Time is crucial in performance, because movement is change, and change takes place in time. As Beyond the Scene transforms performance into video art, we see the process of spatialising time. While a live performance “plunges into visibility — in a maniacally charged present — and disappears into memory (Phelan 148), the performances in Beyond the Scene are examples of performances looped in gallery spaces, performances renewed in every encounter with viewers.
This sense of renewal happens when the white light upon the screen again appears to lose its shape, not by breaking into shards but by blooming in petal-like shapes. These are fractal geometries with a life of their own. They resemble nature but also go beyond it, in the speed of time and life they demonstrate in their rapid blooming and reshaping. Again, there is a kind of tactility at work here, but unlike the bodies physically pushing against the screen, this is a visual tactility, similar to what Laura Marks calls a haptic visuality or what Miriam Ross calls a hyper-haptic visuality.
When the images of these organic shapes become angled and shaped into the regular surfaces of the walls of a proscenium, a traditional way in which (live) performances are framed in space, the bodies reappear as images in their most primal form: shadows on a screen. They do not push against the materiality of the medium, the body of the screen, but appear at peace.Their movements look gentle, the palms pressed against the screen appearing more like dancers holding onto a surface that supports them as they move, rather than prisoners breaking through a prison that holds them.
Other fractal geometries also appear in Beyond the Scene. Some of these are more regular geometries, tiny squares that move and flow in a way that seems organic, almost like enlarged pixels trying to perform their mimicry of the natural world. Sheets of imagery that look like fabric give way to tiny dots that look like sand or computer pixels or what we imagine stardust to look like. In these shapes, especially in their movement, we see time performed — from the ground of nature to the building blocks of digital technology to the new nature we imagine out beyond the world we live.
The moves of the dancers throughout the performance are familiar to ARMY (as they draw from BTS’ routines), but the disguise behind the veil takes away the comfort of knowing exactly what’s being performed. These acts of “revealing and concealing” emphasize the duality of presentation (as there are always shadows to the persona), which is a theme that BTS has always represented in their work (link). The moves of the dancers, while hidden behind a screen, simultaneously imply both familiarity and discomfort. This represents the group’s constant battle to both present themselves as performers, while also trying to maintain a sense of self beneath the public persona.
There are other subtle links which can be made to BTS’ work from Kang’s Beyond the Scene. Take the use of the white screen, for example, something which can symbolise purity and heaven. It can be seen in songs such as Lie with the whiteness of Jimin’s bathtub overflowing and N.O with the whiteness of the classroom. Perhaps just as much as white symbolises purity and heaven, it can represent control, or a lack thereof. The shadows created by the performers forebode what was then to come, the release of Map of the Soul: 7, where shadows became a recurring theme throughout songs like Interlude: Shadow and Black Swan. Perhaps a link to Fake Love can be made, where 3D structures in Beyond the Scene bear a striking similarity to the white sculpture at the beginning of the music video. These structures and sculptures evoke an almost uncomfortable feeling of power. They are much larger than the ordinary individual, representing forces which we cannot change.
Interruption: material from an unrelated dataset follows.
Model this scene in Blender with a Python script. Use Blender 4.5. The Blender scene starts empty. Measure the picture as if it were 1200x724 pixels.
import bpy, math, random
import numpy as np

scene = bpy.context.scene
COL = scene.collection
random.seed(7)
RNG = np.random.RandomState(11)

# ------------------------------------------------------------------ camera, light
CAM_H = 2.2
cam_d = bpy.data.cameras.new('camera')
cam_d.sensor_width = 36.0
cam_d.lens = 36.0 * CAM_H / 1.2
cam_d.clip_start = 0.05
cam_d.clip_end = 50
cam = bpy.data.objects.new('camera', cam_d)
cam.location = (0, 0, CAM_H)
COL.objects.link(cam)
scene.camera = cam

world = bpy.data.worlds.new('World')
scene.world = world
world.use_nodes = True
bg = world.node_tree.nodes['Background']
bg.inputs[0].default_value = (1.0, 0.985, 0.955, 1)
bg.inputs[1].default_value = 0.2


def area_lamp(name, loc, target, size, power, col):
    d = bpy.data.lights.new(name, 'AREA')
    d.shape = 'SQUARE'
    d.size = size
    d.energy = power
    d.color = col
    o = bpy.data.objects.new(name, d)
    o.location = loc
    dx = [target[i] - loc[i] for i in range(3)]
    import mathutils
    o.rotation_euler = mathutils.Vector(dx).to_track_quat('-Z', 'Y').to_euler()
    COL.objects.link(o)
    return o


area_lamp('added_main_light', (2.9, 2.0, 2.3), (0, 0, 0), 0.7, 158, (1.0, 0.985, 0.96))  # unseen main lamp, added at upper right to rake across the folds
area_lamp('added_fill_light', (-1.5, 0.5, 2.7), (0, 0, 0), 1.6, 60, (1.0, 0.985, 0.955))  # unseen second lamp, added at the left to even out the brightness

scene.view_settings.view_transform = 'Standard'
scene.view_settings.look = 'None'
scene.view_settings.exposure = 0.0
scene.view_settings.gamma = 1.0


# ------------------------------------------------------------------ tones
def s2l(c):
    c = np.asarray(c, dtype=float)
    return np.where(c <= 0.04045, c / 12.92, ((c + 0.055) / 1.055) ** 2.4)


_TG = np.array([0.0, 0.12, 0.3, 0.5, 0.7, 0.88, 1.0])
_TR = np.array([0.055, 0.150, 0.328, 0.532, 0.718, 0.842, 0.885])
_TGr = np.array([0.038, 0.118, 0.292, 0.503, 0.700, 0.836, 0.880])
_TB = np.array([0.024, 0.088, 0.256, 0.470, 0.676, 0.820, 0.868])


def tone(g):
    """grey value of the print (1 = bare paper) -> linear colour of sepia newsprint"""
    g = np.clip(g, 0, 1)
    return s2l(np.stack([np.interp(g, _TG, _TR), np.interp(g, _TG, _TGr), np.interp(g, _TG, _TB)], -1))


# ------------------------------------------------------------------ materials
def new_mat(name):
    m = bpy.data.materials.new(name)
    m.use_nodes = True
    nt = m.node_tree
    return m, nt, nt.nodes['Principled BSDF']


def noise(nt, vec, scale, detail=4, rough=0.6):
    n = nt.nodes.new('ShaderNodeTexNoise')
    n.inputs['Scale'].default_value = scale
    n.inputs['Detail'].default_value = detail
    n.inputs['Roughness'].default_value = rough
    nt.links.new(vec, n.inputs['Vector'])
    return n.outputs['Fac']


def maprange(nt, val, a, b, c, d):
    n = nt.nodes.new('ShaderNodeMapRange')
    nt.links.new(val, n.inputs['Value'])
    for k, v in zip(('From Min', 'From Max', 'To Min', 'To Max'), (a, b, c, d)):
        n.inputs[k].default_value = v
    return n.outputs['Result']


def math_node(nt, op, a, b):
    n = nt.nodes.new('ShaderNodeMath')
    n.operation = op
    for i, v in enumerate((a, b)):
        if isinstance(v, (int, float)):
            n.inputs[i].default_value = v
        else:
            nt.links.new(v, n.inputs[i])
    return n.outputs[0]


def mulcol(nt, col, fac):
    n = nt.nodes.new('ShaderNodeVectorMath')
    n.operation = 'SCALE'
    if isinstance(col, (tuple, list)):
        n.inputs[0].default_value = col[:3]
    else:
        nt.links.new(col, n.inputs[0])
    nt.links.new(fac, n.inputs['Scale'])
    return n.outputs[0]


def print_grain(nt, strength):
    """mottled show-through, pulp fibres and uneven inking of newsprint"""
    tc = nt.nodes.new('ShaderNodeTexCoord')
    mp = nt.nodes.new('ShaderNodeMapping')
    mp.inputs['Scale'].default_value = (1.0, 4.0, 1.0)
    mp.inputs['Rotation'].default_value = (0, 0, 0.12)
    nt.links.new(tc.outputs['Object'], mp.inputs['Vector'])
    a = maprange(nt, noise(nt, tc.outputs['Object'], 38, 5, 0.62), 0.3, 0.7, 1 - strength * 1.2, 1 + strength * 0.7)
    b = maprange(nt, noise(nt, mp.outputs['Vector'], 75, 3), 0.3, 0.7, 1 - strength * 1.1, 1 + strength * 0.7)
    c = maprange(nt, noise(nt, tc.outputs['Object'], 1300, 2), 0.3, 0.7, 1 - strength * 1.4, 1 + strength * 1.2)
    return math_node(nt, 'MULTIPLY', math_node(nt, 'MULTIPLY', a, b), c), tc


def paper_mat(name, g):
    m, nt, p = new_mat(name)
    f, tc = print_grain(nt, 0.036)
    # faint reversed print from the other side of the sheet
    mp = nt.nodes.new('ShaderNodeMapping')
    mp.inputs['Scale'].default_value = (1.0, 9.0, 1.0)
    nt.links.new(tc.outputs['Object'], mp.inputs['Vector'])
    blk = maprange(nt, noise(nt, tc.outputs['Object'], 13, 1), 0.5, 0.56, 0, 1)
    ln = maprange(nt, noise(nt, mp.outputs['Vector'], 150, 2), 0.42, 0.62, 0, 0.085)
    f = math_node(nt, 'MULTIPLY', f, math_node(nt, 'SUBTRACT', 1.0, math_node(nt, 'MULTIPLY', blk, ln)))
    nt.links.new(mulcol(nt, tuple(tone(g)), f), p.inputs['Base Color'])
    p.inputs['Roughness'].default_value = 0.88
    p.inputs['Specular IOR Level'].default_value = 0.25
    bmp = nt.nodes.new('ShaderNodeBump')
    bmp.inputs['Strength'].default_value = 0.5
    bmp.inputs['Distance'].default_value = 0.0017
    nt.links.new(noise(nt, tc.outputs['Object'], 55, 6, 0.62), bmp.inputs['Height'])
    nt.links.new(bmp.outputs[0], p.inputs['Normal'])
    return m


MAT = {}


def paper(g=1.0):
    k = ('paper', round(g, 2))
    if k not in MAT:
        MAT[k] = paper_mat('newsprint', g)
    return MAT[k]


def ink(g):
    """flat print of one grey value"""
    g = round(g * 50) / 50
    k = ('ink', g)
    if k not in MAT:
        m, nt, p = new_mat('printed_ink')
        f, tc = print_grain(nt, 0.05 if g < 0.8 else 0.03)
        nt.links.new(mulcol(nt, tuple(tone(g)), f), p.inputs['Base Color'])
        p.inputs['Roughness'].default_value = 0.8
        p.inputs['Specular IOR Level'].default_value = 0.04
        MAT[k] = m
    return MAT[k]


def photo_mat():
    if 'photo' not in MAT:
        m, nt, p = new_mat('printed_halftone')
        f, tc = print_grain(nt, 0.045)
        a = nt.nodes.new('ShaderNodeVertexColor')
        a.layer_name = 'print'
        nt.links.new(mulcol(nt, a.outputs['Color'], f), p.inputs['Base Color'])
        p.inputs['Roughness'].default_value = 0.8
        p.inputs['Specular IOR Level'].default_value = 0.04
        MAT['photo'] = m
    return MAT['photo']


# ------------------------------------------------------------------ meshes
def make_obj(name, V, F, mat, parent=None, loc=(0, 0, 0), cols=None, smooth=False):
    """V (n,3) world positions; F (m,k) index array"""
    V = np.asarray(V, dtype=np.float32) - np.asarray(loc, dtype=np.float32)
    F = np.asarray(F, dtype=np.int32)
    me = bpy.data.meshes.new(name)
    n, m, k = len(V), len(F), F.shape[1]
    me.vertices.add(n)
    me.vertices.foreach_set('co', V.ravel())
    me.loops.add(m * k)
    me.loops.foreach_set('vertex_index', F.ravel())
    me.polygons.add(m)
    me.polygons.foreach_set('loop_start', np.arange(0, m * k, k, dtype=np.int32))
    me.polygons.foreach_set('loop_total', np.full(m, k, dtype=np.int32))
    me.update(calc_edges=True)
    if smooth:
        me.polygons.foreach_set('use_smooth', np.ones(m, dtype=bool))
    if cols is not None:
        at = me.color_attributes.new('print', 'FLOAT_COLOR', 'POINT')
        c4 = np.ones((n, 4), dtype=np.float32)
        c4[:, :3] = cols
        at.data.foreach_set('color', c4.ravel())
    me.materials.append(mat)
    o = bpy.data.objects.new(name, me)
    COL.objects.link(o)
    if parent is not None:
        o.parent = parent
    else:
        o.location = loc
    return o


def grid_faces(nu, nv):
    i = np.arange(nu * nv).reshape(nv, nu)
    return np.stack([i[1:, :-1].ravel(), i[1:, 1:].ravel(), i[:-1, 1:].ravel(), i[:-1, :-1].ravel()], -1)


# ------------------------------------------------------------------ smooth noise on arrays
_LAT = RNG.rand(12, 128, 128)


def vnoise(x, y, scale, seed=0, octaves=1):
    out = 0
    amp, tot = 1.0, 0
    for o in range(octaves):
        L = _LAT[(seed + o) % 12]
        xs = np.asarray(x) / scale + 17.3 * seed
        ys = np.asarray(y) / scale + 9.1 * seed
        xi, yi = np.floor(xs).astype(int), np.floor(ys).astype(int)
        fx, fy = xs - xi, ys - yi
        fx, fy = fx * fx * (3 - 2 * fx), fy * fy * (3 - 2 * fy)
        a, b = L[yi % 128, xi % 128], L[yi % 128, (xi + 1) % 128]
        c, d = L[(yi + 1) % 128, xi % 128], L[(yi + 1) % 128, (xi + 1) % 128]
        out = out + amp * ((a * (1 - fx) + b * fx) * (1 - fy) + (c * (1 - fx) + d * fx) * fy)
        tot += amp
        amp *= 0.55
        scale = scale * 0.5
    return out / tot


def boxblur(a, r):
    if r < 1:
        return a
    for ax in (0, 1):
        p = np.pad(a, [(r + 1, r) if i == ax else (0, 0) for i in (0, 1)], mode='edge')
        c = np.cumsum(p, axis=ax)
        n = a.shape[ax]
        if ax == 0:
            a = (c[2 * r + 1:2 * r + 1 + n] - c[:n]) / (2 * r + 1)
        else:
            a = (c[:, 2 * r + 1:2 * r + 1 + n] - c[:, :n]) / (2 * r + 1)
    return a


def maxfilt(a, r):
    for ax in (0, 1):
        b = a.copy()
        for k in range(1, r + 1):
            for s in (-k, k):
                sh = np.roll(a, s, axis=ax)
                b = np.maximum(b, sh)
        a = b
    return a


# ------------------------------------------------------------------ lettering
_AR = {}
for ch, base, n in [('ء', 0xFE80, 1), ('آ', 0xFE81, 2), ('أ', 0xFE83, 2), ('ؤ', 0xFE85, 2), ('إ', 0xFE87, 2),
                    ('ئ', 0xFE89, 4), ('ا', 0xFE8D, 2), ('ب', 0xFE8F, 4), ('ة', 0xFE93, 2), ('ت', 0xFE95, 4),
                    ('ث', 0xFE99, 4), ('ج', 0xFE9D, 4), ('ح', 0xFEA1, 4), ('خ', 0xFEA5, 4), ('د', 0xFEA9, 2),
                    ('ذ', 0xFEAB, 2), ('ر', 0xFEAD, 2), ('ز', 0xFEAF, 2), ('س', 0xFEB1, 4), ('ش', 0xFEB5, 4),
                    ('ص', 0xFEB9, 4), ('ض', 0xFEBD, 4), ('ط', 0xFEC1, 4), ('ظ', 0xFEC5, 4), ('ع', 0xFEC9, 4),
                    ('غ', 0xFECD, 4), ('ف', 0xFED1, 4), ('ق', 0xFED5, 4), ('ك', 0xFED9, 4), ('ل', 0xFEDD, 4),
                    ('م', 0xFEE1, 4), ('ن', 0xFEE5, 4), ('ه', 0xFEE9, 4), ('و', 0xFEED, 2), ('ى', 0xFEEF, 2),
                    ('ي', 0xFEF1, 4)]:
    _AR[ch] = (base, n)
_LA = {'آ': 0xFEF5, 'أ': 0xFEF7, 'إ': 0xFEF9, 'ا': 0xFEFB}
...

Beyond the Scene shows a glimpse of the pure, controlled and surveilled nature of idols. The audience is placed in the position of someone surveilling, on the other side of the screen; this is all a metaphor for the relationship between idol and fan, idol and public. The audience watches on while it appears the performers, shadows, are breaking through a barrier which we presumed to be a screen, but it’s far more tactile. These are the shadows of idols, perhaps they are pushing into a new realm, or coming forth into the world to walk amongst us; the real secret is that they’re already here. Amongst the shadows and uneasy feelings of Beyond the Scene comes a slither of hope from projected colour onto sculptures. This light touch reminds the audience that among the controllable forces in life, beauty can spring out of dark corners.
Performance art offers direct access to the temporal and physical capabilities of creative work. In the grand scheme, Connect, BTS itself is very much a living organism, with multiple parts that cross over time, space, technologies, and people. Beyond the Scene demonstrates this on a smaller, more concentrated scale and in multiple aspects. As we’ve seen in various elements of this project, the participation of the viewer is essential to the experience. Kang, like many artists, has a similar goal to BTS: to provide some form of healing through creative means. The unifying catalyst between BTS and Kang’s work as an artist, even outside of Beyond, is the audience.
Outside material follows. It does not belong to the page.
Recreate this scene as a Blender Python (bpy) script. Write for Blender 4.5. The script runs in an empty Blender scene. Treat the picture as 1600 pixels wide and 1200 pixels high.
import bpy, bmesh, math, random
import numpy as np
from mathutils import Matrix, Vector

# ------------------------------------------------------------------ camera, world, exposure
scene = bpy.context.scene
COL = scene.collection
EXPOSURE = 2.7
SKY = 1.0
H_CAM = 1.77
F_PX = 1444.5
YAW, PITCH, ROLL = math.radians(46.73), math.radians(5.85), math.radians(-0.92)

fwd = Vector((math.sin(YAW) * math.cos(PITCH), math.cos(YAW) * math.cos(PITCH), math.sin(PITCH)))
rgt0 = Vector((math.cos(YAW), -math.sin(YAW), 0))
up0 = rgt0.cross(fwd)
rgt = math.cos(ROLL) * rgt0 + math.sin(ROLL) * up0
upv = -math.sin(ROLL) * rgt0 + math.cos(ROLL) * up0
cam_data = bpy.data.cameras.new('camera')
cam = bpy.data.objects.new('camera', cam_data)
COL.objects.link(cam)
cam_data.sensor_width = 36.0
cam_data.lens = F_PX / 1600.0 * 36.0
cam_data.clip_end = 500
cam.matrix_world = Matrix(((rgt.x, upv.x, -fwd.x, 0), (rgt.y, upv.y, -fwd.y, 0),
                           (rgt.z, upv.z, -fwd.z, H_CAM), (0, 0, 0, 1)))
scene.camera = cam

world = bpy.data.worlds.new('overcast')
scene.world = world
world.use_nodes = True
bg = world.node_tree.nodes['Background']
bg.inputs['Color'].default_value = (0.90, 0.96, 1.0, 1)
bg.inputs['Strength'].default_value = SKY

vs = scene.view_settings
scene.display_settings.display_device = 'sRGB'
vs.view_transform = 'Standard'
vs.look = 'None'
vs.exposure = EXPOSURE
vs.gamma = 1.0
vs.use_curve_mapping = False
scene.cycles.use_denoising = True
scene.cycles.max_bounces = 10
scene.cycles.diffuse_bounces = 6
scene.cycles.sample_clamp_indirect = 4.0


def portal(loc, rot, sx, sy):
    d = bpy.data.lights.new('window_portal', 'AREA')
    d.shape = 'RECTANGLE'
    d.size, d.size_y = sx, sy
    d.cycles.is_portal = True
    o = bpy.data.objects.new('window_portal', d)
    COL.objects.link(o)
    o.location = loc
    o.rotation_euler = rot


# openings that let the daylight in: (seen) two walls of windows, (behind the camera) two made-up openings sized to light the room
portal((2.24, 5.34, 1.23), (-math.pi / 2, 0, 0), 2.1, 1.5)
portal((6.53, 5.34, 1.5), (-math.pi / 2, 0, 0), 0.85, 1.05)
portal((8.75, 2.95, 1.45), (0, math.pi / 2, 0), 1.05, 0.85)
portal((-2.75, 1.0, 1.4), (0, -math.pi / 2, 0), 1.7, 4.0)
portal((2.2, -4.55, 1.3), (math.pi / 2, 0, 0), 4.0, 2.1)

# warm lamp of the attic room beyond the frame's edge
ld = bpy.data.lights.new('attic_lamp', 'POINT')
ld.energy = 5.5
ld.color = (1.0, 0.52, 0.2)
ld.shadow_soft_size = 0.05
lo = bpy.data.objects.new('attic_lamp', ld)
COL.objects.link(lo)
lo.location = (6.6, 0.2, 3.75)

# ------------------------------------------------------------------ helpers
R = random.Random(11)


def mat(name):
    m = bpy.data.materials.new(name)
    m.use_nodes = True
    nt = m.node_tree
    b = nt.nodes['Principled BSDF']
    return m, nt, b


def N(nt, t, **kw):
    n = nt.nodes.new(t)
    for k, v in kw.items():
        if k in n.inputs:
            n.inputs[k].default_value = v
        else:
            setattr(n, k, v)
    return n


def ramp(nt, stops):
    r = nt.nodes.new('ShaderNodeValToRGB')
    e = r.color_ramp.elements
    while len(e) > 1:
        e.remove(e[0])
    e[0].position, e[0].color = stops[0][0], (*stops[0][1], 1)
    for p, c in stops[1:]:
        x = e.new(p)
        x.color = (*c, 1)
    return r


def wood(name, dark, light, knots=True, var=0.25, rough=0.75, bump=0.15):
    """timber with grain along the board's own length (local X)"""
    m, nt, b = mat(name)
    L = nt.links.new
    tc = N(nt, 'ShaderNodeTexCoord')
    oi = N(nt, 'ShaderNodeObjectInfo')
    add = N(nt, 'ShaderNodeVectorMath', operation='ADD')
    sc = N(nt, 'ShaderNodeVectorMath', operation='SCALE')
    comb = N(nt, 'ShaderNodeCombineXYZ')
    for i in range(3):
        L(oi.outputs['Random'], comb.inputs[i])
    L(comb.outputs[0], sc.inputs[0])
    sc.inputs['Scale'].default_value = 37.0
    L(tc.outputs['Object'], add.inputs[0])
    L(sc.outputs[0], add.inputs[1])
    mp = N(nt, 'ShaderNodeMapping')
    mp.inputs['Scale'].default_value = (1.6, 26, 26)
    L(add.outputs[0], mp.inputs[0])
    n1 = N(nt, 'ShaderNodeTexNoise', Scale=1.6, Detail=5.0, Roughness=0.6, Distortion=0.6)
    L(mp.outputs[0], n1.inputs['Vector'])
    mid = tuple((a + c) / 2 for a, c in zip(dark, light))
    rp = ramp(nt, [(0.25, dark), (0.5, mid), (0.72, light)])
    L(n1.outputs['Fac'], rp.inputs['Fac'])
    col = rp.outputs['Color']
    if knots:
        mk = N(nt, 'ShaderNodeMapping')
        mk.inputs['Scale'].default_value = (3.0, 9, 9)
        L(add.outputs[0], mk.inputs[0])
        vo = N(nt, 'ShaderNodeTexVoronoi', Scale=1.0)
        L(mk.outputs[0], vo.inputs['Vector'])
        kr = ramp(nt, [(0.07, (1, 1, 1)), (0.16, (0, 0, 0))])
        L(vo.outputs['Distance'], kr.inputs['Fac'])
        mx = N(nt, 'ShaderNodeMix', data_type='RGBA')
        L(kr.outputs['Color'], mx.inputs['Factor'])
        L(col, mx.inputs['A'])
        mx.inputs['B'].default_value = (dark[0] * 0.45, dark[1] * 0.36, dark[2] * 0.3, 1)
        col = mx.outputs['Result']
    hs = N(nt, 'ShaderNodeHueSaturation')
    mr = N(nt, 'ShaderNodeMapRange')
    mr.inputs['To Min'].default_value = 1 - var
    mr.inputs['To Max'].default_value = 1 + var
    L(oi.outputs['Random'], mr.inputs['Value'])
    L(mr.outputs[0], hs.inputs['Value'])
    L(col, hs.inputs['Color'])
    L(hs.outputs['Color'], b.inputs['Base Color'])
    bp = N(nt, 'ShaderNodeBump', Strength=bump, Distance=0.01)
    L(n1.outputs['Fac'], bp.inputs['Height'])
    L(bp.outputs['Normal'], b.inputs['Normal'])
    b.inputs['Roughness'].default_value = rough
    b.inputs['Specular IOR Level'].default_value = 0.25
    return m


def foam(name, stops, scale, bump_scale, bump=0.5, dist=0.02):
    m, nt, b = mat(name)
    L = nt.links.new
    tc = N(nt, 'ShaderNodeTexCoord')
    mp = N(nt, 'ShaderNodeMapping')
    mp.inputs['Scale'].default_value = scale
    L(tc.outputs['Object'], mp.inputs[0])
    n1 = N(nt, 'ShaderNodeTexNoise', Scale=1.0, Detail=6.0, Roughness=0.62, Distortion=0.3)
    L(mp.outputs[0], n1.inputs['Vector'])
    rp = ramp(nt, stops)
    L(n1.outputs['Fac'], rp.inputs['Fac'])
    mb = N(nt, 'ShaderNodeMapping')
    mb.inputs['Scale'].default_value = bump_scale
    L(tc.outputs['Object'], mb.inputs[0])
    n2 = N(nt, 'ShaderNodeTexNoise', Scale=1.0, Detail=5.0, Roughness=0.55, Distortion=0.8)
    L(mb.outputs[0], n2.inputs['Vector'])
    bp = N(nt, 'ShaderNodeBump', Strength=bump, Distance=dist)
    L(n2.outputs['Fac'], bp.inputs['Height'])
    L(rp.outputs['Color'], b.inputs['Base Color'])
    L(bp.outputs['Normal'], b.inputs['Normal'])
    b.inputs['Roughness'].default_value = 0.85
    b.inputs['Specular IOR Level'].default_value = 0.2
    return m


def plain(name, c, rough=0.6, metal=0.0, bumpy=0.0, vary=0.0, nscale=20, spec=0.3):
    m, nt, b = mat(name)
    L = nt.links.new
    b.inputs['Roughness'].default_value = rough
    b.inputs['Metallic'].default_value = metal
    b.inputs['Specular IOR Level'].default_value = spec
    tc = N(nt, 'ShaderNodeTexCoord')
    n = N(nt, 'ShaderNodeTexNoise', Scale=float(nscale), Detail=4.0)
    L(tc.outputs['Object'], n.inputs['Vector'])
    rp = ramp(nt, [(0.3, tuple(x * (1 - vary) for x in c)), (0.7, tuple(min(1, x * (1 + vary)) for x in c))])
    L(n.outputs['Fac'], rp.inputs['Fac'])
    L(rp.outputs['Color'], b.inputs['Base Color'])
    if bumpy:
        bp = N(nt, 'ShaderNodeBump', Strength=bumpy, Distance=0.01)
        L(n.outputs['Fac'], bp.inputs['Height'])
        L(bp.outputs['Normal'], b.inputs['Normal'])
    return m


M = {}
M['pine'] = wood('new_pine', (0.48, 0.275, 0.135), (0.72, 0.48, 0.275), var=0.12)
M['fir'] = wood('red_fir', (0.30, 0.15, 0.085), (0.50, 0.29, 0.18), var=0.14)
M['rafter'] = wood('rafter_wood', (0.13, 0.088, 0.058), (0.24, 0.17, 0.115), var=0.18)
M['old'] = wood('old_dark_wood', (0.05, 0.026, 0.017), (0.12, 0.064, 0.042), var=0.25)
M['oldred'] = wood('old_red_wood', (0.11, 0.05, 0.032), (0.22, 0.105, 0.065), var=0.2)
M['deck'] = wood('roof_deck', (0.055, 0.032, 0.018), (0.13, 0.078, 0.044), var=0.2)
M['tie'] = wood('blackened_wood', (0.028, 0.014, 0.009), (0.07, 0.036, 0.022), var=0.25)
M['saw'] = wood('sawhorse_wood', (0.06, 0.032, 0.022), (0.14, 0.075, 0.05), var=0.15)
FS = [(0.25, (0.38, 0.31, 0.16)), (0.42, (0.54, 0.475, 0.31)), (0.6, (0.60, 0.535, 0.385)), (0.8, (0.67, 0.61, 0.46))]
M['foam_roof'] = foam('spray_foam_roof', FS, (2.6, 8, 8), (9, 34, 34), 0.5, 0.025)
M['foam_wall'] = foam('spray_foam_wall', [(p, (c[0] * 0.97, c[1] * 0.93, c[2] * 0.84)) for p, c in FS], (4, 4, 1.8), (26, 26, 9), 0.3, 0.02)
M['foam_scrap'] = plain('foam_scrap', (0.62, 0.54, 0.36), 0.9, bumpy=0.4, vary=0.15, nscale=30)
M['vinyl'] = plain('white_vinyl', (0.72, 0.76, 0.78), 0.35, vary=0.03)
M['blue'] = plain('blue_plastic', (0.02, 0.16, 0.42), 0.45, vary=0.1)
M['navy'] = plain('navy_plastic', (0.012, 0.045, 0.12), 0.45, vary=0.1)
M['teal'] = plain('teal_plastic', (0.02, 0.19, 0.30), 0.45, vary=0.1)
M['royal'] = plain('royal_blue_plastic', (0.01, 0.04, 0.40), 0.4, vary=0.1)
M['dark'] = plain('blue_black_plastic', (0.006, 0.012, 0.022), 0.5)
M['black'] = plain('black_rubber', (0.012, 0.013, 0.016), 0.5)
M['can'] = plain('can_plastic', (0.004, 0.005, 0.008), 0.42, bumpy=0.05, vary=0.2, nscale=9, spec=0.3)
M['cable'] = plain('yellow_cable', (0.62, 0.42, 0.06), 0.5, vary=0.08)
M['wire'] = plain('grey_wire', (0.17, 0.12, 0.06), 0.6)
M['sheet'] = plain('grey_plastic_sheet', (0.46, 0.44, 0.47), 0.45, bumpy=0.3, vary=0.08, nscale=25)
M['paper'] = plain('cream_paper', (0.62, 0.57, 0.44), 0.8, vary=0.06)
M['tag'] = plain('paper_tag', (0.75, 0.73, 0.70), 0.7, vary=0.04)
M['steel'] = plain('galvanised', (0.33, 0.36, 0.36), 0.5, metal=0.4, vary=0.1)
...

ARMY is such a major part of BTS’ success and motivation, and this influence is certainly felt in the space of Beyond. Kang interviewed 15 ARMY in London to serve as foundational research for this project. When asked how she wants her work to be perceived, she had this to say: “The conversation with BTS fans of diverse ages, jobs and backgrounds gave me a chance to look back on my art. Fine art is sometimes too exclusive. While it is called ‘high culture,’ its influence on the general society is so little compared to that of BTS. I hope my work will give the audience, whether they are fans of fine art or not, some consolation and healing effects, similar to what BTS gives their fans.”
BIBLIOGRAPHY
Marks, Laura U. The Skin of the Film: Intercultural Cinema, Embodiment, and the Senses. Duke University Press, 2000.
Phelan, Peggy. Unmarked: The Politics of Performance. London; New York: Routledge, 1993.
Ross Miriam. “Hyper-Haptic Visuality.” In: 3D Cinema. Palgrave Macmillan, London, 2015.